In this light, data collection is a crucial key to improving the asset’s engagements provided the viewer’s behavior is as the data predicts (which is highly likely in most cases).

Because banners play a huge role in landing pages, modifying them with data-backed decisions makes them more efficient, too.

4. Realistic and Measured Milestones

Data’s objectivity allows businesses to predict their asset’s performance with little margin for error.

For example, if an optimized asset is improving smoothly for three months, the fourth month should not be any different unless a minor part of the asset was change.

Collecting performance data from assets such as banners and images makes it easier to create milestones based on data-backed predictions.

For most businesses, certainty with regards to performance and return on investments matter immensely.

Therefore, using data to have banner designers and image producers create the optimal content required for any digital marketing campaign, sales funnels, and other visual-based communications saves time and resources from trial and error.

In fact, business with plans for visual-driven campaigns can use the standards published by their competitors.

Imitation is indeed a sincere form of flattery, but it also helps create relevance and ensure that you can achieve your milestones (because they are realistic).

5. Confident Decision-Making

In the earlier analogy, the fruits vendor did not know whether apples or oranges sold better in some months compared to others.

After a year, he knew which fruits sold better during different months.

His one year of data collection by noting the buyer number of both fruits per month in his first year allowed him to make precise decisions and maximize his return on investments the following year.

It might sound impossible that companies can identify their best practices for images, banner design, and even overall marketing campaigns, by collecting data.

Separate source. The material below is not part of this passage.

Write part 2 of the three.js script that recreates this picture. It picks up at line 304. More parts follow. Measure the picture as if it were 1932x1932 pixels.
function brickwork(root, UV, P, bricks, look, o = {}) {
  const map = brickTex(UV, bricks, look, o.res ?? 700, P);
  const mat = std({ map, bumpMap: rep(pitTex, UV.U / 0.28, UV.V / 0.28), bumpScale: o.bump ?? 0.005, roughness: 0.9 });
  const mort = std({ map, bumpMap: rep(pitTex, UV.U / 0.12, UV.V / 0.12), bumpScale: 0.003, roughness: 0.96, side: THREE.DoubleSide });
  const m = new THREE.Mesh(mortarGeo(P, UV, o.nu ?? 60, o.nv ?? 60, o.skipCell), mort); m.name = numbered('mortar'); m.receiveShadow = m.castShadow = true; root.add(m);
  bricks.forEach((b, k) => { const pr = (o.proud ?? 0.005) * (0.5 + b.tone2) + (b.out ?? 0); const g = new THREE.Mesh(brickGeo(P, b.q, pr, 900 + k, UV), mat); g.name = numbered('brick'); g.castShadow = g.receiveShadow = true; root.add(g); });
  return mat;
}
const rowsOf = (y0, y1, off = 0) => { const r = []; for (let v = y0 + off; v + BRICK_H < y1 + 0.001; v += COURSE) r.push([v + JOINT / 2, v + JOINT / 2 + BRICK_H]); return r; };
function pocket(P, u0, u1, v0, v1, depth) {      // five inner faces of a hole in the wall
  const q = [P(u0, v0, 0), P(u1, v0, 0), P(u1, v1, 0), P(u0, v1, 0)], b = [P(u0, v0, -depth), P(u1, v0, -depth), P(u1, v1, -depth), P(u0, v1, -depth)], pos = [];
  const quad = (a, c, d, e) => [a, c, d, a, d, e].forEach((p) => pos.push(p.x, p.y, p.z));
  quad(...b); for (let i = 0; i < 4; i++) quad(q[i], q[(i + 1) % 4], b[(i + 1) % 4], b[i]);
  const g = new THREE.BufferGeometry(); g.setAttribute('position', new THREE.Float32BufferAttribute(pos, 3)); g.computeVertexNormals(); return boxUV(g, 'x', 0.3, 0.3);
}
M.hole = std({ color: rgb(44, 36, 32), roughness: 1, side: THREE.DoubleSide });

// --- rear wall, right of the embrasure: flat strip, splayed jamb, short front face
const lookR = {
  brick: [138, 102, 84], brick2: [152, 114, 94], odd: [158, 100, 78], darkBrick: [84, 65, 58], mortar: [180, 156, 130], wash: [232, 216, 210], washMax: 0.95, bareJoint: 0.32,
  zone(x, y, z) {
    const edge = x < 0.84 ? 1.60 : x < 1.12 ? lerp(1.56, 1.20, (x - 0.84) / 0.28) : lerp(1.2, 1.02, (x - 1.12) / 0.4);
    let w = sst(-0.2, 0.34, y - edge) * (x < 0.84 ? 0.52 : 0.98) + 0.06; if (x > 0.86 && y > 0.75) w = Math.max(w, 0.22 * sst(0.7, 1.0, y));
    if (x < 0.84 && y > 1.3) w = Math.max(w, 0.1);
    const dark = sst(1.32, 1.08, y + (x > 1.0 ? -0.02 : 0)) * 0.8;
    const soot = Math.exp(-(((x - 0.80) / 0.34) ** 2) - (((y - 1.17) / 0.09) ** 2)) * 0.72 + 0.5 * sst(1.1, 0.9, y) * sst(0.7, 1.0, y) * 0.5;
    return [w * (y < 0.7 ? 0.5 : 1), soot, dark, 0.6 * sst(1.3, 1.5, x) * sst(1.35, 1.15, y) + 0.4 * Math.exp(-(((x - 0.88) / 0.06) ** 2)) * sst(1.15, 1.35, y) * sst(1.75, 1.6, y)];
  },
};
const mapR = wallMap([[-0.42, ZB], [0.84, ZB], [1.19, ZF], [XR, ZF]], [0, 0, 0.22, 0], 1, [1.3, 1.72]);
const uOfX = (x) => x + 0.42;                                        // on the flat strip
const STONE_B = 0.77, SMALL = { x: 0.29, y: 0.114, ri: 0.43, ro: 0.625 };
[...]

However, through careful experimentation with precise objectives and an excellent analysis of the information ensuring all conclusions are relevant to the situation, data can help businesses make the right calls from design to marketing and branding action.

Conclusion

Indeed, data can improve your banner’s overall design. Heatmapping is an excellent process of gathering data and improving your existing design to unlock its full potential.

Apply the principles of data everywhere, and you can definitely make the best decisions in any aspect of your business.

Data allows you to save time and money on asset development while maximizing their potential.

Through information and proper analysis, you can also establish the best practices your business needs and cuts the time of having to govern and make design decisions when data can do it for you.